I wrote this a few months ago and just came across it, thought it was fittng and a nice reminder this Mother's Day...
You can do all you know, read & are advised in preparation for being a mom, but there’s just no way to grasp what is about to happen in your life until you experience that life changing moment.  People can talk about being tired from the first months of sleepless nights, but until you Are that walking zombie, you just don’t know.  You can hear about morning sickness & your body no longer becoming your own over the 9 months, but until you spend months in the bathroom & that baby bump gets in the way of your daily routine, you just can’t understand.  And people can tell you about that moment your child is born, but until you Hear their first cry with your own ears & see that little person wriggling about with life, you will never truly understand how Much your life is about to change. Or how much you could love someone you just met.

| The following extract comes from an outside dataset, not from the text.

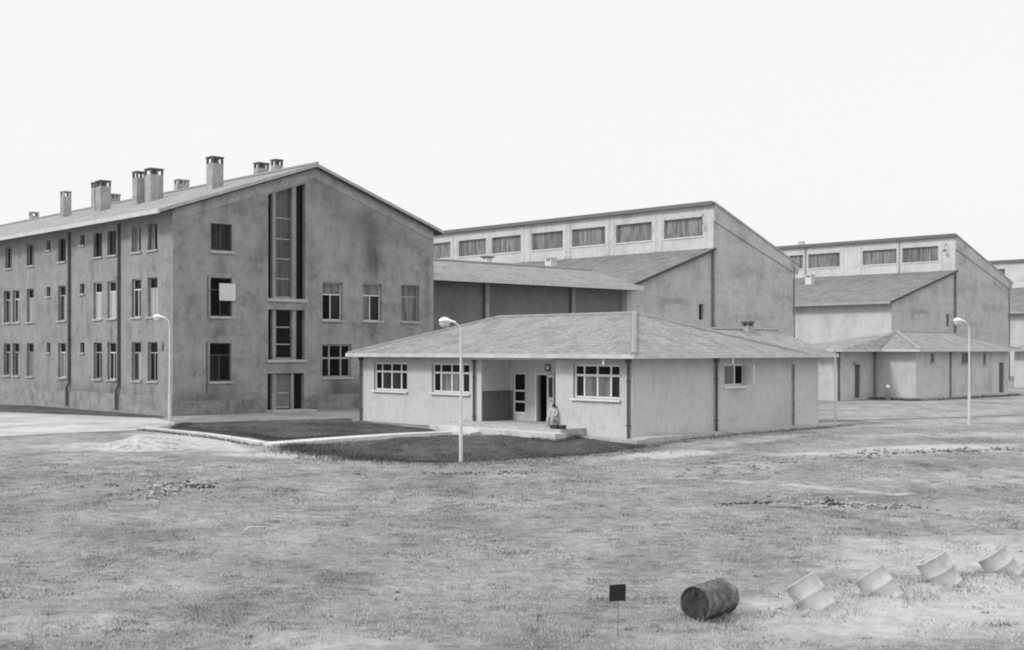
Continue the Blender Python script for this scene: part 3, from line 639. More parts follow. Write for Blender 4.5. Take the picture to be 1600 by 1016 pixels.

Peanut is 8 months old and is an ever-rambunctious, curious, adventurous, chatty little girl with a joyful personality and a busy little body.  My life changed the moment I heard her cry and has been changing ever since.  But not in the “I can never go back to my old, fun ways” but rather I got a promotion into Mommyhood.  That almost secret society of women that you just Can’t seem to understand until you’re there.  Because again, talking or hearing about it just can’t express what it means. 

Sadly I felt like I heard a lot more, almost complaining, if you will from other moms about that transition.  The lack of sleep, which was Rough to say the least. But in that I had to learn Patience, seriously relying on the Lord to help me keep sane when I just couldn’t get her to stop crying & go to sleep!  Because really, it was my own selfishness that I was tired & crabby and She was keeping me from my beloved sleep.  But do I let her dictate my mood or response? Gosh, I hope not.  Hearing how they can become ‘such brats’ and ‘won’t listen’ and it all made me sad because while yes, she has her moments, she is the child and it is my job to direct her & teach her.  To respond in love & discipline and train her up in the way she should go.  Is it trying some days? Heck ya!  I spend some days All day just telling her no, slapping her hand or toosh & then watching her go back to the same thing Again and doing it all over. 

I feel I have found more joy in learning to be a mom than in most anything else I’ve ever tried or attempted to do in my life.  Has it required sacrifice? Every day.  I have my moments when I Just want to go for a run, but I can’t because it’s too cold to take her with. Or I have to wait til it’s cold & dark when Mr. M gets home.  I can’t join those runs clubs because they run before he gets home to watch her.  Will this season pass? Of course.  Do I still have a mini fit in my head?  Of course.  But I wouldn’t trade it.  Seeing her face light up when I walk in the room in the morning.  Hearing her squeal and ‘talk’ all chatty while playing with her toys.  Getting to watch her learn new things.  Her weird fetish with chewing on shoes and the way she plays with her ears when she eats or is laid down for bed.  These moments will pass too soon & I when I look back I won’t remember the runs I didn’t get to do, but I will remember these moments & I don’t want to have missed them because I was too busy wishing to be somewhere or doing something else.